The Pennyrile Area Agency on Aging expects to provide 23,000 units of transportation in the next year and serve 58,000 congregate meals and 43,000 home-delivered meals through its Title I services.

Its homecare services are expected to include 12,000 units of homemaker services, 1,500 units of personal care, 45,000 home-delivered meals and 1,700 units of assessment in fiscal year 2020.

Collins noted that her staff of one part-time and 11 full-time employees provides home- and community-based services to 11,000 elderly and disabled individuals in the Pennyrile region.

Her agency also operates with the support of five personal service contracts, two interns and one AmeriCorps volunteer, according to Collins. Waiting list for services currently includes 406 people.

Sheila Clark, executive director of the West Kentucky Workforce Board, told board members that her agency is one of 10 workforce boards across the state and serves 17 western Kentucky counties.

The board assists adults and dislocated workers and offers on-the-job training services, and it also has four contracted out-of-school youth programs and one in-school program in Christian County, Clark said.

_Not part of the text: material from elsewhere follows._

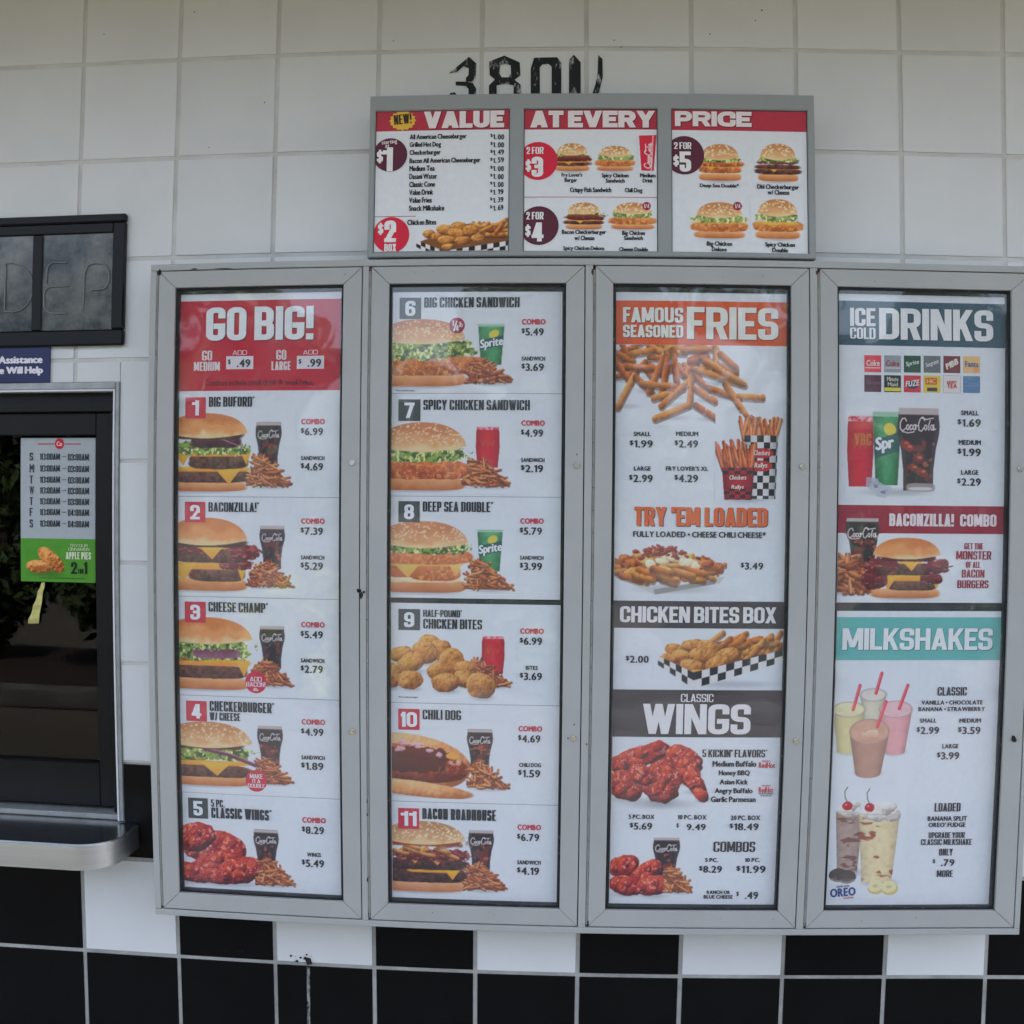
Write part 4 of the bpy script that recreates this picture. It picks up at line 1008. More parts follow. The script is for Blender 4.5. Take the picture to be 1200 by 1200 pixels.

She added that her agency has a partnership with Campbell Strong to help soldiers transitioning from the military find jobs following their military service; that effort also assists soldiers' spouses.

It was funded through a $7.76 million grant from the U.S. Department of Labor and is a joint effort in partnership with the Northern Middle Tennessee Local Workforce Development Board.

The West Kentucky Workforce Board has four locations in Hopkinsville and elsewhere, and Clark noted that the board conducts a lot of career fairs at those four locations and off-site as well.

Following presentations from the three departments, PADD Executive Director Jason Vincent introduced Dan Wood, a magistrate with Crittenden County, and Mayor Jimmy Campbell of Kuttawa.

Both men will be active with the development district going forward.

Vincent also encouraged citizen members as well as officials from the PADD board to take part in the 44th Annual Governor's Local Issues Conference slated for Aug. 28-30 at the Galt House in Louisville.